As a child I knew nothing about ‘staying in the lines.’ My sister had to pull me aside and explain to me why the other kid’s coloring books looked the way they did and why the lines existed and the reason why I couldn’t just color the entire page red or purple. In the spirit of everyone daring to color outside those dictatorial lines, Lynda Barry created Syllabus: Notes from an Accidental Professor. The theory is unique, yet it moves against our natural desire for order and compartmentalization. Barry instructs her students to keep a composition notebook for what she calls “the ephemera of your daily life” (Barry 62). Barry’s idea, that of a true journal, including those things that can’t be expressed through words, makes for an animated read. It is also fertile ground for those needing to spark their imaginations to possibly motivate others. Barry finds wonder in having adults who haven’t drawn since childhood draw something. And the book deals primarily with image and text and how these two means of expression are sometimes one in the same. Her concept of the ‘written image’ allows for a new take on writing and ‘different thinking,’ another of Barry’s themes in Syllabus.
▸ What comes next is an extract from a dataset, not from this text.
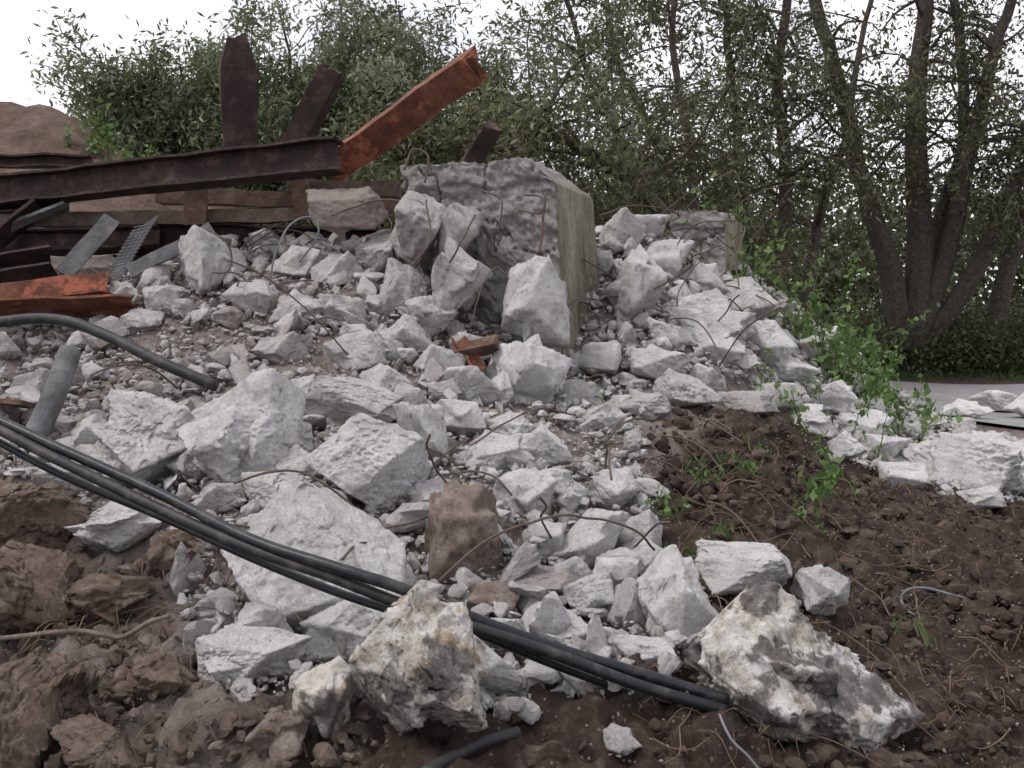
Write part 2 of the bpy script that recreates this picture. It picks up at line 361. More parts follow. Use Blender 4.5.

Barry’s concept of free reign and constructive creativity can be best summed up in the Ian McGilchrist quote next to a black water-colored winter tree, just budding blue against a grey backdrop. “The most fundamental difference between hemispheres lies in the type of attention they give the world” (qtd. in Barry 154). Barry’s Syllabus steps over the arbitrary lines that exist between image and text and, in doing so, allows the human communication at the heart of both to be understood in a powerful way.

Works Cited
Barry, Lynda. Syllabus: Notes from an Accidental Professor. Drawn & Quarterly, 2015. Print.